Search the data for the word "scene" and copy every line where it occurs.

GIVEN DATA
--------
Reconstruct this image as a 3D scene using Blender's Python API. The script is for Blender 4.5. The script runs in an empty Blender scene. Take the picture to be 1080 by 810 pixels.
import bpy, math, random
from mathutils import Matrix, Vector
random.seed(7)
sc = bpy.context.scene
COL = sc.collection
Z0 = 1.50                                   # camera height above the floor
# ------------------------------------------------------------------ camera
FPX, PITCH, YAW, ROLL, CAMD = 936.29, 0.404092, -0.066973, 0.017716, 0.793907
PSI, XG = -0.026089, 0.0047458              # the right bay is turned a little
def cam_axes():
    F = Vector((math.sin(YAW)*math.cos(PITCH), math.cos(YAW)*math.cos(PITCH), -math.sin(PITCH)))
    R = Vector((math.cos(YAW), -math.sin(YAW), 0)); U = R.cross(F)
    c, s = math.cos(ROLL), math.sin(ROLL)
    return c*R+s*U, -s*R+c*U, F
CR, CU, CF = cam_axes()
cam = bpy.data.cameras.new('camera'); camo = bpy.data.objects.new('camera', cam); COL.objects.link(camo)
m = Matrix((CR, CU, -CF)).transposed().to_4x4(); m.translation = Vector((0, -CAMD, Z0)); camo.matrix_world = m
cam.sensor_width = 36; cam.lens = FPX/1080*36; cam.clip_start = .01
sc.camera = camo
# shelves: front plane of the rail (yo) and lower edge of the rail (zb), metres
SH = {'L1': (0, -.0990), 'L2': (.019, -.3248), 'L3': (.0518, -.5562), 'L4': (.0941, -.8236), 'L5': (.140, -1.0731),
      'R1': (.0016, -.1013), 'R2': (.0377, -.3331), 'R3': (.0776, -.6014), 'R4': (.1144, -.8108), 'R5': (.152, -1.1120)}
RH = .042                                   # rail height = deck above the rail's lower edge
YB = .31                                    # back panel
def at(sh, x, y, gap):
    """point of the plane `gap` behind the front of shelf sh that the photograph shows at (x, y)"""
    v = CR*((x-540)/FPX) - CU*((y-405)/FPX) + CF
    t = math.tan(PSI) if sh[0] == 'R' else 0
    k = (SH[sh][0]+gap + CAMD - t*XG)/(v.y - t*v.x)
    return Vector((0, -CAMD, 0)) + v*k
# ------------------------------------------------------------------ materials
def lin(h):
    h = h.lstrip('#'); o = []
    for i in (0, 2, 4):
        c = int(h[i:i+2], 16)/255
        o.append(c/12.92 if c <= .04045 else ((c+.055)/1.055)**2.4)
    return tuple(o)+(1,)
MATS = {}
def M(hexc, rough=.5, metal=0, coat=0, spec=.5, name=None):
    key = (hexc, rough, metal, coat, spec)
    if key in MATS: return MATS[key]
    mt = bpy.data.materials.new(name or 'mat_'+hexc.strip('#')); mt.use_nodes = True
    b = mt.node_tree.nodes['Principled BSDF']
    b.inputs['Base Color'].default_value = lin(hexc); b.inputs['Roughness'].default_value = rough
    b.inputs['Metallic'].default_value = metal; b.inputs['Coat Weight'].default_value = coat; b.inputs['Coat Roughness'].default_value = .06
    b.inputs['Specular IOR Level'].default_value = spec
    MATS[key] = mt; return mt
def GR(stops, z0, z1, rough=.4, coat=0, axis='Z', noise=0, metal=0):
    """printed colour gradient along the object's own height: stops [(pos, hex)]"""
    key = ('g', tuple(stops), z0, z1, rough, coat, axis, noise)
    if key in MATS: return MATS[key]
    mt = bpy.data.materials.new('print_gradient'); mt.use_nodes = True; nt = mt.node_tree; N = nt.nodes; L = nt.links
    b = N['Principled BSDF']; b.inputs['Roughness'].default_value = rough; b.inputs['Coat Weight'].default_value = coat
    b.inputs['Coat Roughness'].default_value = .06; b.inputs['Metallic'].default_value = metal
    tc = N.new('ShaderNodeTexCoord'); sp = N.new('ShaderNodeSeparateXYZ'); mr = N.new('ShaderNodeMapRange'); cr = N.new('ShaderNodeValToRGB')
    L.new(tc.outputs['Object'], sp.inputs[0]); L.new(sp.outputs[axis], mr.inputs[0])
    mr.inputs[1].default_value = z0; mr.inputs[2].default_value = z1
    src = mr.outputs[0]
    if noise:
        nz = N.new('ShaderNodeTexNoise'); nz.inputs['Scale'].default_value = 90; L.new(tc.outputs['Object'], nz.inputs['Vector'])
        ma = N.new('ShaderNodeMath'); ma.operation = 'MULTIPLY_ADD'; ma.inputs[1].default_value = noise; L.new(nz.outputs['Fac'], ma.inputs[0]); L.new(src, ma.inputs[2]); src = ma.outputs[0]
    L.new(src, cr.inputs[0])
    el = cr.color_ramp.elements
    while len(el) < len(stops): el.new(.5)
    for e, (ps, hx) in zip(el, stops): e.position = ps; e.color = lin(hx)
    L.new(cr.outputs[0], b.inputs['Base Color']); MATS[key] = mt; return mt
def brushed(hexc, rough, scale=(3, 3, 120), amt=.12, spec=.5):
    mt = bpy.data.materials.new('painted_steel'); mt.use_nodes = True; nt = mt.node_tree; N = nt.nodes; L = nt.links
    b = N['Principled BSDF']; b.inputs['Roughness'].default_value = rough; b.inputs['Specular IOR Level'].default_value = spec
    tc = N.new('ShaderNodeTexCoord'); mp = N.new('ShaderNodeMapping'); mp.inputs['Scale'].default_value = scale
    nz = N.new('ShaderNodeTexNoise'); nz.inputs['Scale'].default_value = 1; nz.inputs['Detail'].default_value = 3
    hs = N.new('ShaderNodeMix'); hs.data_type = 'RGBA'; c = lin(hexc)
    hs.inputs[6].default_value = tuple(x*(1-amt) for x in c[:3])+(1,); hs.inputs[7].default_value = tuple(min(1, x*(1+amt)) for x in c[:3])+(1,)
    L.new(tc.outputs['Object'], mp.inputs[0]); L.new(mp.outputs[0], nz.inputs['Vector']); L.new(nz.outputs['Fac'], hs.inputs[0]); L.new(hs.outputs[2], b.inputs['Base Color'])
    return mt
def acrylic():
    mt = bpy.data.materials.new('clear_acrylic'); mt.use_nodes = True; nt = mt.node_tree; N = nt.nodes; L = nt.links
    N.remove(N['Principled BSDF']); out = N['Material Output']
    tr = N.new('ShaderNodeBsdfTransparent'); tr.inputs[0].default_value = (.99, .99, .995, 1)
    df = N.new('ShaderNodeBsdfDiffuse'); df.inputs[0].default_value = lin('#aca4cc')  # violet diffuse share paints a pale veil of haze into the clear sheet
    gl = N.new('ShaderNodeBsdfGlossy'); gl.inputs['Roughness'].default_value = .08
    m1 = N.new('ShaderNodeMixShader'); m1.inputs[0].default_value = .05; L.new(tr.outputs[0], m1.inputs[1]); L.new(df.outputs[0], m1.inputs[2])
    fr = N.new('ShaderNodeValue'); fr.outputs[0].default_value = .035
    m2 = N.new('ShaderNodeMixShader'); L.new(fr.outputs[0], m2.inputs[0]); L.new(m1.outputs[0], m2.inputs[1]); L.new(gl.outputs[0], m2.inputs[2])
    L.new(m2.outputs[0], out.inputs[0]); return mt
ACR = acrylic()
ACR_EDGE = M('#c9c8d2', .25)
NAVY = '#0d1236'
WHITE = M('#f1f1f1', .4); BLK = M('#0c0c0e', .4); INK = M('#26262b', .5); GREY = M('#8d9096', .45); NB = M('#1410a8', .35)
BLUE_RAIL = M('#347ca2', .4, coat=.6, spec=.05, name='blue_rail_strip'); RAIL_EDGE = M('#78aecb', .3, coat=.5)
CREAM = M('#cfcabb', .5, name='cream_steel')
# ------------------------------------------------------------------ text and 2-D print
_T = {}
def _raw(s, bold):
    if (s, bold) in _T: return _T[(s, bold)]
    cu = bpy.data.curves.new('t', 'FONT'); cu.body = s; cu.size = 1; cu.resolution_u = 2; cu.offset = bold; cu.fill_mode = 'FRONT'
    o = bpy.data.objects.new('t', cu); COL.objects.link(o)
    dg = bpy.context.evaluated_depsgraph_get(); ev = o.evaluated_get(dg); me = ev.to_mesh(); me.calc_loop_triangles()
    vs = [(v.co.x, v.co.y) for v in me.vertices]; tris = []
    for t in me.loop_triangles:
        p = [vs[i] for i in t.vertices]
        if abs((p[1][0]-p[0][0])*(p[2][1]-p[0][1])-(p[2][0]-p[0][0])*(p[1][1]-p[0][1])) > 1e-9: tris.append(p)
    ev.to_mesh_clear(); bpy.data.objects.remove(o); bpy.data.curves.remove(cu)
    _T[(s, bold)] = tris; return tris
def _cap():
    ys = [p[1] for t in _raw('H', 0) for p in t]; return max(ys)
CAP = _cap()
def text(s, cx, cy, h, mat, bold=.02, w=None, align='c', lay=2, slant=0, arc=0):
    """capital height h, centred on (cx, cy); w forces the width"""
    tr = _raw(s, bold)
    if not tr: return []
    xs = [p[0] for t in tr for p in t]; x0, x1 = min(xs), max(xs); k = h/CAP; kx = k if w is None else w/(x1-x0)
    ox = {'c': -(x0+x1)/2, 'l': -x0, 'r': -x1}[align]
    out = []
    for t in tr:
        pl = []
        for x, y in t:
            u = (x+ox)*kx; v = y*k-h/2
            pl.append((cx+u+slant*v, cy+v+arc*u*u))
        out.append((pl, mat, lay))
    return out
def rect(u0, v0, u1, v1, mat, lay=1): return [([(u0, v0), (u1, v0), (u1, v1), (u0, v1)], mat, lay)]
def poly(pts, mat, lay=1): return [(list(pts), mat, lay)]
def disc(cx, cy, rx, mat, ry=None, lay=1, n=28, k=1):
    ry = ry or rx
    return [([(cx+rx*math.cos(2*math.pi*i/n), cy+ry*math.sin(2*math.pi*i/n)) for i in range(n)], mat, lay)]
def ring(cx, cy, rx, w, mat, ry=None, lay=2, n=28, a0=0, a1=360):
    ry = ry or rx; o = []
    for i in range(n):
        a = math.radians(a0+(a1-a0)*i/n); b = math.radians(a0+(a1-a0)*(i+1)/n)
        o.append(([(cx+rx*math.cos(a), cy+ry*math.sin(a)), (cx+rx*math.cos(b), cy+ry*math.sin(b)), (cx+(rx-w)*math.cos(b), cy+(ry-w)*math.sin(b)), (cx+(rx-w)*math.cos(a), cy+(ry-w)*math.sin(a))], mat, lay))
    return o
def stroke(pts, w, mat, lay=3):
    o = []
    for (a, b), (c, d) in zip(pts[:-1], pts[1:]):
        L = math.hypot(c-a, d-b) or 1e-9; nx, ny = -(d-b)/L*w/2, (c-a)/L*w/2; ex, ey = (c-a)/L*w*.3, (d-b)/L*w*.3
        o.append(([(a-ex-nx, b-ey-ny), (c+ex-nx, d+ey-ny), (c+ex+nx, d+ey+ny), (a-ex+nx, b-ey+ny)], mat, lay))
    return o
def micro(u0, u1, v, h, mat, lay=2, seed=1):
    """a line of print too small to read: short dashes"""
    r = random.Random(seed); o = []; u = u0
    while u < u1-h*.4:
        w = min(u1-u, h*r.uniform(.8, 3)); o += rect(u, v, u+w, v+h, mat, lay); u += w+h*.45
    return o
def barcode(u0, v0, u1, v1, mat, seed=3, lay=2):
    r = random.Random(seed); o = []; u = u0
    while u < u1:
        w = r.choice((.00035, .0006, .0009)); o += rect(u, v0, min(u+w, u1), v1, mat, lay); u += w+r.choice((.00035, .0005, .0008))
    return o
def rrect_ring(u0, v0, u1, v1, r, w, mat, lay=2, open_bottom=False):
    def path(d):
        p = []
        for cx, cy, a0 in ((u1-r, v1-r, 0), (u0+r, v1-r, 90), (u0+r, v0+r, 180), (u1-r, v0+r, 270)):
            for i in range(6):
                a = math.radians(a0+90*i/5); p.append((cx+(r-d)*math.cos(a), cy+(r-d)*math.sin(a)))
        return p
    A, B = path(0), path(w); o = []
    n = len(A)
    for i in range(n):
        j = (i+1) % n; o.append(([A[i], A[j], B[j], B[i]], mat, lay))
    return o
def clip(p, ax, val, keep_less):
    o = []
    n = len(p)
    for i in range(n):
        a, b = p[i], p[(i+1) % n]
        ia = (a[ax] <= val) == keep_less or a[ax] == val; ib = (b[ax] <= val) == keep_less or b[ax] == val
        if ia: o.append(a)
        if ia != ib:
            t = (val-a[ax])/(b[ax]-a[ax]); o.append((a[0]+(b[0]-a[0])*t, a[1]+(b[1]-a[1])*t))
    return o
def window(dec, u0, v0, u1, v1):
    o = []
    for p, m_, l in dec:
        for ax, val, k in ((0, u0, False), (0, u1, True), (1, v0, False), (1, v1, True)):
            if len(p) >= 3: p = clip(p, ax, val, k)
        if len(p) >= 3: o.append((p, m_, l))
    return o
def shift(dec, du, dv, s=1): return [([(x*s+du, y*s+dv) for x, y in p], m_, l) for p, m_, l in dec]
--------
SOLUTION FOR THIS EXERCISE
Reconstruct this image as a 3D scene using Blender's Python API. The script is for Blender 4.5. The script runs in an empty Blender scene. Take the picture to be 1080 by 810 pixels.
sc = bpy.context.scene